WHAT THIS TASK INVOLVES:
Please give the entries again in full and exactly, without any picture.

RECORDS SHOWN:
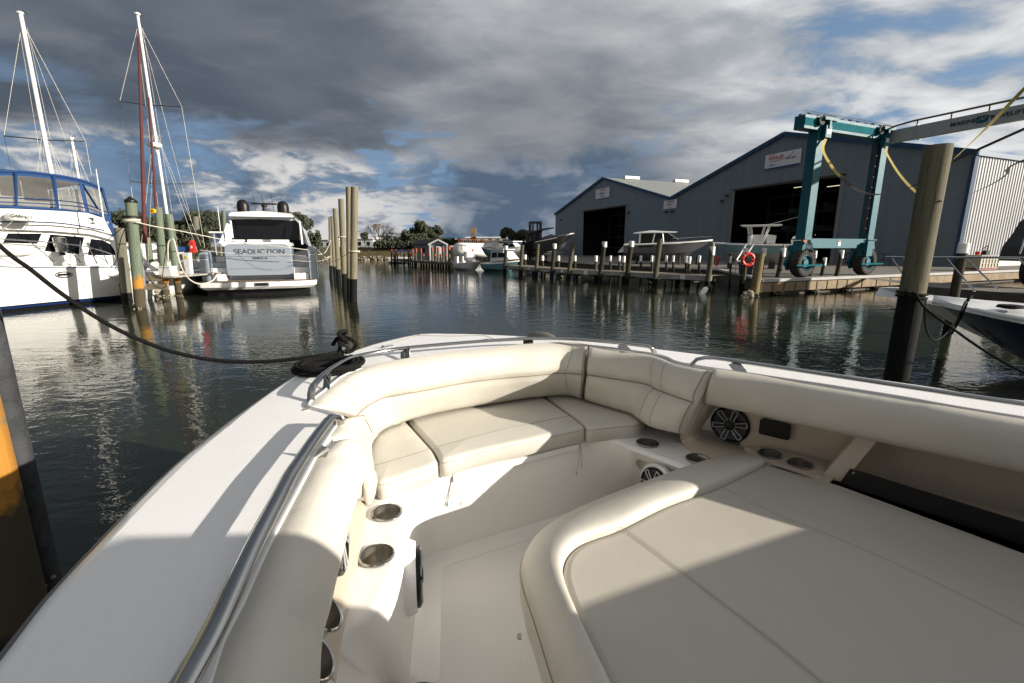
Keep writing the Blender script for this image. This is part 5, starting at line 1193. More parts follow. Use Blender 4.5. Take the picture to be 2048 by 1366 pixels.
# interior lamps (lit tubes)
M['lamp']=mat('lit_tube',(1,1,.9),.5); nb=M['lamp'].node_tree.nodes['Principled BSDF']; nb.inputs['Emission Color'].default_value=(1,.85,.55,1); nb.inputs['Emission Strength'].default_value=.6
for (x,y) in ((1600,374),(1668,372),(1618,470)):
    p=WS(x,y,-9); g=MB(M['lamp']); g.beam(p-wu*.8,p+wu*.8,.15,.06); tag(g.build('tube_light'),{1600:'lit ceiling tube under the right shed door head, left one',1668:'lit ceiling tube at the right end of the right shed door',1618:'small lit tube low inside the right shed beside the lift column'}[x],'lamp')
p=WS(1187,501,-6); g=MB(M['lamp']); g.beam(p-wu*.9,p+wu*.9,.15,.12); tag(g.build('tube_light'),'small lit strip low inside the left shed door','lamp')
# door jamb edges
jm=mat('door_jamb',(.22,.22,.21),.7)
for u,z_ in ((d0-.12,dzz),(d1+.12,dzz),(e0_-.15,ez),(e1_+.15,ez)): g=MB(jm); g.beam(wp(u,ZQ,.05),wp(u,z_,.05),.2,.25,up=(0,1,0)); g.build('door_jamb',wt,smooth=False)
# rust streaks and a door track above each opening
M['rust']=mat('rust_streak',(.09,.055,.035),.9,noise=.4,nscale=3)
for a,b_,z_ in ((d0,d1,dzz),(e0_,e1_,ez)): g=MB(M['rust']); g.beam(wp(a-.4,z_+.12,.10),wp(b_+.4,z_+.12,.10),.14,.16); g.build('door_track',wt,smooth=False)
# wall lamps and conduit
for (x,y) in ((1122,440),(1258,425),(1334,424),(1345,423),(1445,402),(1455,391)):
    p=WS(x,y,.05); g=MB(M['rack']); g.box(p+wn*.12,(.35,.35,.22)); g.box(p+wn*.25+V(0,0,-.1),(.25,.3,.12)); g.build('wall_lamp',wt,smooth=False)
# signs
M['signblue']=mat('sign_blue',(.02,.04,.22),.5); M['signred']=mat('sign_red',(.45,.03,.03),.5); M['signgrey']=mat('sign_grey',(.12,.12,.12),.5)
M['signwhite']=mat('sign_white',(.72,.72,.72),.5)
def sign(label,x0,y0,x1,y1,fn):
    p0=WS(x0,(y0+y1)/2,.1); p1=WS(x1,(y0+y1)/2,.1); c=(p0+p1)/2; w=(p1-p0).length; zt=WS((x0+x1)/2,y0,.1).z; zb=WS((x0+x1)/2,y1,.1).z; h=zt-zb; c.z=(zt+zb)/2
    t=thing('sign',label,'sign',tuple(c)); g=MB(M['signwhite']); g.prism([c-wu*w/2+V(0,0,-h/2),c+wu*w/2+V(0,0,-h/2),c+wu*w/2+V(0,0,h/2),c-wu*w/2+V(0,0,h/2)],wn*.06); g.build('board',t,smooth=False)
    fn(t,c+wn*.07,w,h)
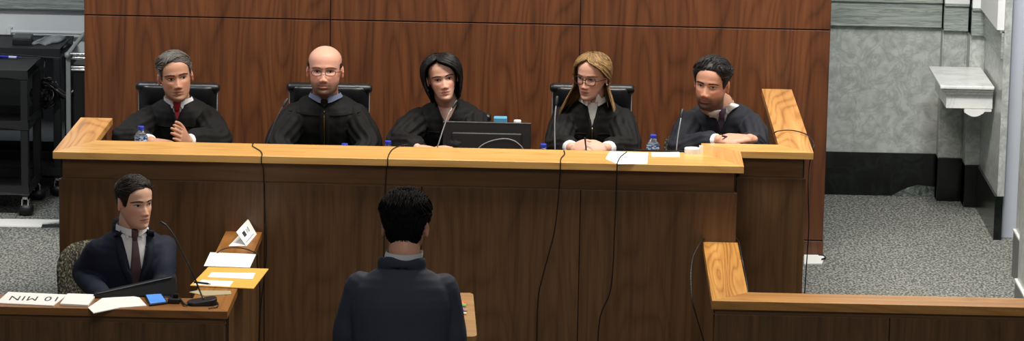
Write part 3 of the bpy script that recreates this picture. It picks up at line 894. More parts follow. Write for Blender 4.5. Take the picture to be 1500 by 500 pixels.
# back wall: white plaster above, striped marble band, pale marble field, black base
YB = 18.05
b = MB(); b.box(-6, 1.946, YB, YB+.3, FP, 3.9); wb = S('wall_back', b, plaster)
b = MB(); b.box(1.30, 1.946, YB-.02, YB+.01, .66, 1.352); S('field', b, m_field, wb)
b = MB(); b.box(-6, 1.946, YB-.045, YB+.01, 1.352, 1.497); b.box(-6, 1.946, YB-.06, YB+.01, 1.484, 1.502); b.box(-6, 1.946, YB-.052, YB+.01, 1.352, 1.362); S('band', b, m_band, wb, bevel=.003)
b = MB(); b.box(1.0, 1.946, YB-.03, YB+.01, FP, .665); bbk = S('baseboard_back', b, m_black)
b = MB(); b.box(-6, 1.0, YB-.03, YB+.01, FP, .63); S('skirting', b, m_black, wb)
b = MB(); b.box(-6, -2.0, YB-.025, YB+.01, .63, 1.10); S('panel', b, panel_grey, wb)
# grey lower panel joints
# pilaster steps at the right end of the back wall
def pil(n, x0, x1, y0, zt, base_h, m):
    b = MB(); b.box(x0, x1, y0, YB+.3, FP, zt+1.4)
    w = S(n, b, m)
    b = MB(); b.box(x0, x1+.0, y0-.02, YB, FP, FP+base_h); S('base', b, m_black, w)
    b = MB(); b.box(x0-.0, x1, y0-.028, YB, 1.352, 1.497); b.box(x0, x1, y0-.042, YB, 1.484, 1.502); b.box(x0, x1, y0-.036, YB, 1.352, 1.362); S('band', b, m_band, w, bevel=.003)
    b = MB(); b.box(x0+.006, x1-.006, y0-.006, YB, FP+base_h, 1.35); S('face', b, m, w, bevel=.004)
    b = MB(); b.box(x0, x1, y0-.045, YB, 1.5, 3.9); S('plaster', b, plaster, w)
    return w
pil('trim_1', 1.946, 2.075, 17.93, 1.5, .232, m_pil)
pil('trim_2', 2.075, 2.16, 17.78, 1.5, .225, m_field)
# right wall running towards the camera, ending in a marble stub, then a painted pier and two nearer marble blocks
XR = 2.15
b = MB(); b.box(XR, XR+.028, 17.0, 17.78, FP, 3.9); wr = S('wall_right', b, m_pil)
b = MB(); b.box(XR-.012, XR+.014, 16.99, 17.78, 1.352, 1.497); b.box(XR-.02, XR+.014, 16.99, 17.78, 1.484, 1.502); S('band', b, m_band, wr, bevel=.003)
b = MB(); b.box(XR-.035, XR+.01, 17.0, 17.78, 1.5, 3.9); S('plaster', b, plaster, wr)
b = MB(); b.box(XR-.012, XR+.028, 16.955, 17.75, FP, FP+.225); S('baseboard_right', b, m_black)
b = MB(); b.box(XR, XR+.034, 16.965, 17.0, FP+.225, 3.9); S('trim_3', b, m_pil)
b = MB(); b.box(2.178, 2.268, 17.01, 17.78, FP, 3.9); S('trim_4', b, col_paint, bevel=.003)
b = MB(); b.box(2.268, 4.0, 17.35, 17.5, FP, 3.9); S('trim_5', b, plaster)
def block(n, x, y0, y1):
    b = MB(); b.box(x, x+.5, y0, y1, FP+.225, 3.9); w = S(n, b, m_field)
    b = MB(); b.box(x-.010, x+.5, y0-.01, y1+.01, FP, FP+.225); S('base', b, mat('base_stone', '#3e4744', .3, vary=.3, vscale=20), w)
    b = MB(); b.box(x-.013, x+.5, y0-.013, y1+.013, FP+.218, FP+.228); S('base_cap', b, m_white, w)
_blk = block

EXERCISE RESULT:
Keep writing the Blender script for this image. This is part 5, starting at line 1193. More parts follow. Use Blender 4.5. Take the picture to be 2048 by 1366 pixels.
# interior lamps (lit tubes)
M['lamp']=mat('lit_tube',(1,1,.9),.5); nb=M['lamp'].node_tree.nodes['Principled BSDF']; nb.inputs['Emission Color'].default_value=(1,.85,.55,1); nb.inputs['Emission Strength'].default_value=.6
for (x,y) in ((1600,374),(1668,372),(1618,470)):
    p=WS(x,y,-9); g=MB(M['lamp']); g.beam(p-wu*.8,p+wu*.8,.15,.06); tag(g.build('tube_light'),{1600:'lit ceiling tube under the right shed door head, left one',1668:'lit ceiling tube at the right end of the right shed door',1618:'small lit tube low inside the right shed beside the lift column'}[x],'lamp')
p=WS(1187,501,-6); g=MB(M['lamp']); g.beam(p-wu*.9,p+wu*.9,.15,.12); tag(g.build('tube_light'),'small lit strip low inside the left shed door','lamp')
# door jamb edges
jm=mat('door_jamb',(.22,.22,.21),.7)
for u,z_ in ((d0-.12,dzz),(d1+.12,dzz),(e0_-.15,ez),(e1_+.15,ez)): g=MB(jm); g.beam(wp(u,ZQ,.05),wp(u,z_,.05),.2,.25,up=(0,1,0)); g.build('door_jamb',wt,smooth=False)
# rust streaks and a door track above each opening
M['rust']=mat('rust_streak',(.09,.055,.035),.9,noise=.4,nscale=3)
for a,b_,z_ in ((d0,d1,dzz),(e0_,e1_,ez)): g=MB(M['rust']); g.beam(wp(a-.4,z_+.12,.10),wp(b_+.4,z_+.12,.10),.14,.16); g.build('door_track',wt,smooth=False)
# wall lamps and conduit
for (x,y) in ((1122,440),(1258,425),(1334,424),(1345,423),(1445,402),(1455,391)):
    p=WS(x,y,.05); g=MB(M['rack']); g.box(p+wn*.12,(.35,.35,.22)); g.box(p+wn*.25+V(0,0,-.1),(.25,.3,.12)); g.build('wall_lamp',wt,smooth=False)
# signs
M['signblue']=mat('sign_blue',(.02,.04,.22),.5); M['signred']=mat('sign_red',(.45,.03,.03),.5); M['signgrey']=mat('sign_grey',(.12,.12,.12),.5)
M['signwhite']=mat('sign_white',(.72,.72,.72),.5)
def sign(label,x0,y0,x1,y1,fn):
    p0=WS(x0,(y0+y1)/2,.1); p1=WS(x1,(y0+y1)/2,.1); c=(p0+p1)/2; w=(p1-p0).length; zt=WS((x0+x1)/2,y0,.1).z; zb=WS((x0+x1)/2,y1,.1).z; h=zt-zb; c.z=(zt+zb)/2
    t=thing('sign',label,'sign',tuple(c)); g=MB(M['signwhite']); g.prism([c-wu*w/2+V(0,0,-h/2),c+wu*w/2+V(0,0,-h/2),c+wu*w/2+V(0,0,h/2),c-wu*w/2+V(0,0,h/2)],wn*.06); g.build('board',t,smooth=False)
    fn(t,c+wn*.07,w,h)
Write part 3 of the bpy script that recreates this picture. It picks up at line 894. More parts follow. Write for Blender 4.5. Take the picture to be 1500 by 500 pixels.
# back wall: white plaster above, striped marble band, pale marble field, black base
YB = 18.05
b = MB(); b.box(-6, 1.946, YB, YB+.3, FP, 3.9); wb = S('wall_back', b, plaster)
b = MB(); b.box(1.30, 1.946, YB-.02, YB+.01, .66, 1.352); S('field', b, m_field, wb)
b = MB(); b.box(-6, 1.946, YB-.045, YB+.01, 1.352, 1.497); b.box(-6, 1.946, YB-.06, YB+.01, 1.484, 1.502); b.box(-6, 1.946, YB-.052, YB+.01, 1.352, 1.362); S('band', b, m_band, wb, bevel=.003)
b = MB(); b.box(1.0, 1.946, YB-.03, YB+.01, FP, .665); bbk = S('baseboard_back', b, m_black)
b = MB(); b.box(-6, 1.0, YB-.03, YB+.01, FP, .63); S('skirting', b, m_black, wb)
b = MB(); b.box(-6, -2.0, YB-.025, YB+.01, .63, 1.10); S('panel', b, panel_grey, wb)
# grey lower panel joints
# pilaster steps at the right end of the back wall
def pil(n, x0, x1, y0, zt, base_h, m):
    b = MB(); b.box(x0, x1, y0, YB+.3, FP, zt+1.4)
    w = S(n, b, m)
    b = MB(); b.box(x0, x1+.0, y0-.02, YB, FP, FP+base_h); S('base', b, m_black, w)
    b = MB(); b.box(x0-.0, x1, y0-.028, YB, 1.352, 1.497); b.box(x0, x1, y0-.042, YB, 1.484, 1.502); b.box(x0, x1, y0-.036, YB, 1.352, 1.362); S('band', b, m_band, w, bevel=.003)
    b = MB(); b.box(x0+.006, x1-.006, y0-.006, YB, FP+base_h, 1.35); S('face', b, m, w, bevel=.004)
    b = MB(); b.box(x0, x1, y0-.045, YB, 1.5, 3.9); S('plaster', b, plaster, w)
    return w
pil('trim_1', 1.946, 2.075, 17.93, 1.5, .232, m_pil)
pil('trim_2', 2.075, 2.16, 17.78, 1.5, .225, m_field)
# right wall running towards the camera, ending in a marble stub, then a painted pier and two nearer marble blocks
XR = 2.15
b = MB(); b.box(XR, XR+.028, 17.0, 17.78, FP, 3.9); wr = S('wall_right', b, m_pil)
b = MB(); b.box(XR-.012, XR+.014, 16.99, 17.78, 1.352, 1.497); b.box(XR-.02, XR+.014, 16.99, 17.78, 1.484, 1.502); S('band', b, m_band, wr, bevel=.003)
b = MB(); b.box(XR-.035, XR+.01, 17.0, 17.78, 1.5, 3.9); S('plaster', b, plaster, wr)
b = MB(); b.box(XR-.012, XR+.028, 16.955, 17.75, FP, FP+.225); S('baseboard_right', b, m_black)
b = MB(); b.box(XR, XR+.034, 16.965, 17.0, FP+.225, 3.9); S('trim_3', b, m_pil)
b = MB(); b.box(2.178, 2.268, 17.01, 17.78, FP, 3.9); S('trim_4', b, col_paint, bevel=.003)
b = MB(); b.box(2.268, 4.0, 17.35, 17.5, FP, 3.9); S('trim_5', b, plaster)
def block(n, x, y0, y1):
    b = MB(); b.box(x, x+.5, y0, y1, FP+.225, 3.9); w = S(n, b, m_field)
    b = MB(); b.box(x-.010, x+.5, y0-.01, y1+.01, FP, FP+.225); S('base', b, mat('base_stone', '#3e4744', .3, vary=.3, vscale=20), w)
    b = MB(); b.box(x-.013, x+.5, y0-.013, y1+.013, FP+.218, FP+.228); S('base_cap', b, m_white, w)
_blk = block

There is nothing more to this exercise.